Tali disposizioni sono state poi abrogate dal D.L. n. 201/2011, il quale, all'art. 13, comma 14-bis, ha stabilito che le domande di variazione della categoria catastale presentate, ai sensi del comma 2-bis dell'art. 7, D.L. n. 70/2011, anche dopo la scadenza dei termini originariamente posti e fino alla data di entrata in vigore della relativa legge di conversione, producono gli effetti previsti in relazione al riconoscimento del requisito di ruralità, fermo restando il classamento originario degli immobili rurali ad uso abitativo.
Successivamente, il D.M. 26 luglio 2012, ha stabilito che, ai fini dell'iscrizione, negli atti del catasto, della sussistenza del requisito di ruralità dei fabbricati ad uso abitativo, a seguito delle domande pervenute, è apposta una specifica annotazione con riferimento ad ogni unità immobiliare interessata.
Infine, l’art. 2, comma 5-ter, D.L. n. 102/2013, ha definito la portata temporale degli effetti dell'annotazione della ruralità, facendola retroagire al quinquennio anteriore a quello di presentazione della relativa richiesta.
In linea con quanto già affermato dalla Corte di Cassazione (Sentenza n. 18565/2009), la Corte Costituzionale ha affermato la necessità dell’iscrizione al catasto ai fini della cristallizzazione della ruralità del fabbricato.
Tuttavia, la Corte ha precisato che tra le funzioni proprie del catasto, vi è anche quella di tenere in evidenza, con operazioni di voltura e verificazione, le mutazioni soggettive e dello stato degli immobili e delle relative rendite.

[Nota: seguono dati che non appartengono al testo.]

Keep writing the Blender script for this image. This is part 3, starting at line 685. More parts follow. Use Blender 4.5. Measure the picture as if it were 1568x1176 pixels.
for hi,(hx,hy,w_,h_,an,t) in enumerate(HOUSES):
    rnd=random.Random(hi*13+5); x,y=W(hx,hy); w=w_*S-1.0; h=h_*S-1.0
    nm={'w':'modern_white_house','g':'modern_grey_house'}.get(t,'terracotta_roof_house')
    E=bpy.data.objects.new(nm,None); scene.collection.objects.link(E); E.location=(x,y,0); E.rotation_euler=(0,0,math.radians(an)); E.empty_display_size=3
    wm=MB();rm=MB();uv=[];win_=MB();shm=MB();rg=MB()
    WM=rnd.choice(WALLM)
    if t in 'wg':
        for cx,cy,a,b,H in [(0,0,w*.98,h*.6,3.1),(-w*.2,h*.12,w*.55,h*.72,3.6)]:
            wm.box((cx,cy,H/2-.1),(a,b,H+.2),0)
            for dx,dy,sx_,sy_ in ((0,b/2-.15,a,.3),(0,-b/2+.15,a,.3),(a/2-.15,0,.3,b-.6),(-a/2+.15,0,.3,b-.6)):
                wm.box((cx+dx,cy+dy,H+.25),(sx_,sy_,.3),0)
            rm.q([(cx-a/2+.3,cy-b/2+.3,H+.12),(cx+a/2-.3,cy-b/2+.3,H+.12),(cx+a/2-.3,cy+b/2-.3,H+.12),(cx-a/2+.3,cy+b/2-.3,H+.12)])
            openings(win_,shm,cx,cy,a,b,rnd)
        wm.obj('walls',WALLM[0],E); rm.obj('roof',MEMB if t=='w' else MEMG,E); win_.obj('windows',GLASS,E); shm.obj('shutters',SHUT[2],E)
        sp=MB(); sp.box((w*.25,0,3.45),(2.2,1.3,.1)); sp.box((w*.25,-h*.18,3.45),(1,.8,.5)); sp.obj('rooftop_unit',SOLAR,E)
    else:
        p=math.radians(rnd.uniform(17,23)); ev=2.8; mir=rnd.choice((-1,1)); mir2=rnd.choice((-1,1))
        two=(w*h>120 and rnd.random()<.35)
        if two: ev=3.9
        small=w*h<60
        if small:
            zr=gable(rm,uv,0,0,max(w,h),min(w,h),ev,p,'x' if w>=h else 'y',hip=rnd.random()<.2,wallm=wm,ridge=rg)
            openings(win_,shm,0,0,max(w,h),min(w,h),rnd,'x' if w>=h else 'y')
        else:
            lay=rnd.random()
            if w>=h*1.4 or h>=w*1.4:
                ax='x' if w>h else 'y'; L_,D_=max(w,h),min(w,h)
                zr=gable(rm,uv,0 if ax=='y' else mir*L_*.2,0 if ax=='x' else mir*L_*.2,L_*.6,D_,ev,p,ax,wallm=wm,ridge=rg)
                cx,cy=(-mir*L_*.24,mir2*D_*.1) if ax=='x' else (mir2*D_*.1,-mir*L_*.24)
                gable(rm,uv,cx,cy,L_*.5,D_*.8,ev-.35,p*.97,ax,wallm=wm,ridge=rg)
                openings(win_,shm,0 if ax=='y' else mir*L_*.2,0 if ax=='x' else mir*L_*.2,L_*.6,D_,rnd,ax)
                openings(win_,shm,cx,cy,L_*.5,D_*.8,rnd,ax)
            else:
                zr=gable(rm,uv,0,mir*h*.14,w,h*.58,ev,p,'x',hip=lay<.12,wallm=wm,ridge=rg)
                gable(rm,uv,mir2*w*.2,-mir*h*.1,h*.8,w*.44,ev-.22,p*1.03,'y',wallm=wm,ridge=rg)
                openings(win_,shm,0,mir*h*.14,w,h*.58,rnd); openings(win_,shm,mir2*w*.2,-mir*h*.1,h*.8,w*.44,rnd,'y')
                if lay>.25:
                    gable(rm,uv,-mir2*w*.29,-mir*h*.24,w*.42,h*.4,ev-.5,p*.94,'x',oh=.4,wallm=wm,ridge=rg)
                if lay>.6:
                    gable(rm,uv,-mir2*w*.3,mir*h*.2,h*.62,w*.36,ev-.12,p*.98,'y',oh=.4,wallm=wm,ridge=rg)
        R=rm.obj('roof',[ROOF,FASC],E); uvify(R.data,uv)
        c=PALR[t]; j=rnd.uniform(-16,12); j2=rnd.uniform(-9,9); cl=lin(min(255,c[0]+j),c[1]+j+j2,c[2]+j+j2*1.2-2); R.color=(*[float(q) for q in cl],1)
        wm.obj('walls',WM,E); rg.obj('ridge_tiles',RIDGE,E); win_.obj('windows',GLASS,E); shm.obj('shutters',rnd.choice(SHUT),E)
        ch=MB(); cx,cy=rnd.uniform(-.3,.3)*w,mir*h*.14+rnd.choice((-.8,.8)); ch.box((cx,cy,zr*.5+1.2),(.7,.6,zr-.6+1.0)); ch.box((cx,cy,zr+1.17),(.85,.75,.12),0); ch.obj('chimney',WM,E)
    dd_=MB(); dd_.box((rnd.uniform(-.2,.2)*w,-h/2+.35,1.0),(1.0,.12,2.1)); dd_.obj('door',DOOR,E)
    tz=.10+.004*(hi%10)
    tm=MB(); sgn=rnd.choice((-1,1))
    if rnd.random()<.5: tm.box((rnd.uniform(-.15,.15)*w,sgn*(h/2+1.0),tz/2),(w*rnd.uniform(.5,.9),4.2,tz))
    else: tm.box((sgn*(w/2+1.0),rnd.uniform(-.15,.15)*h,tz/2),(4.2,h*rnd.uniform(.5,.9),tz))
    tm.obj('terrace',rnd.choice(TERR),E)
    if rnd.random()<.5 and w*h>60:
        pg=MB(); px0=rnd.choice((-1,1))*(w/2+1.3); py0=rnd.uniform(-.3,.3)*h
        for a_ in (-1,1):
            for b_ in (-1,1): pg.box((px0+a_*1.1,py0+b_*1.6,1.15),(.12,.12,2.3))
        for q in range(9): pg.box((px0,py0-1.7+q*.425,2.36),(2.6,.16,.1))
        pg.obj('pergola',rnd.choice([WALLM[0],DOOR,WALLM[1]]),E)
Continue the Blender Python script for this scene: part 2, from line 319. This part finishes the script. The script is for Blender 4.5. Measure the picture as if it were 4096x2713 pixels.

Pertanto, ogni iscrizione relativa ad atti di aggiornamento rimane accessibile al fine di consentire, nel tempo, la ricostruzione storica delle vicende che hanno interessato ciascun immobile. Tra le informazioni che devono rimanere tracciate, deve includersi anche il frazionamento da cui derivi la soppressione della particella originaria e l’inserimento di nuovi identificativi con relativo trasferimento delle annotazioni storiche (dalla “particella madre” alle “figlie”).
La disposizione del 2013 che ha permesso ai contribuenti di disporre di una copertura rispetto agli accertamenti fiscali effettuati nel quinquennio precedente con la presentazione della domanda di variazione catastale, rende irrilevante il fatto che, in un momento successivo, l’immobile abbia assunto una diversa configurazione catastale.
Secondo le stesse istruzioni elaborate dalla Direzione centrale del catasto (Circolari nn. 24818 del 17 maggio 2012 e n. 13845 del 5 aprile 2013), per gli identificativi associati alle unità immobiliari soppresse, l’annotazione ruralità deve essere inserita manualmente menzionando lo stadio superato.
Secondo la Corte sono quindi inconferenti i rilievi secondo i quali l’annotazione sulle unità immobiliari derivate non risulterebbe possibile ove il contribuente, prima di presentare la domanda ai sensi del D.L. n. 70/2011, abbia provveduto a far confluire l’originaria unità immobiliare in un nuovo subalterno, accatastato in categoria A/6 o D/10 (in tal caso, secondo i ricorrenti, non si potrebbe apporre alcuna ulteriore annotazione alle particelle pre-frazionamento). Se così fosse, verrebbe meno la funzione tipica della registrazione catastale che, invece, deve consentire la verifica dell’inquadramento dell’immobile in un preciso momento storico.
La Corte Costituzionale, con la Sentenza n. 12 del 2 febbraio 2023, ha quindi dichiarato insussistente il contrasto della disciplina introdotta dall’art. 2, comma 5-ter, D.L. n. 102/2013, con i principi di ragionevolezza e uguaglianza sanciti dalla Costituzione.
Pare quindi che gli Uffici non abbiano correttamente provveduto a mantenere la continuità delle informazioni così come precisato dalla Corte.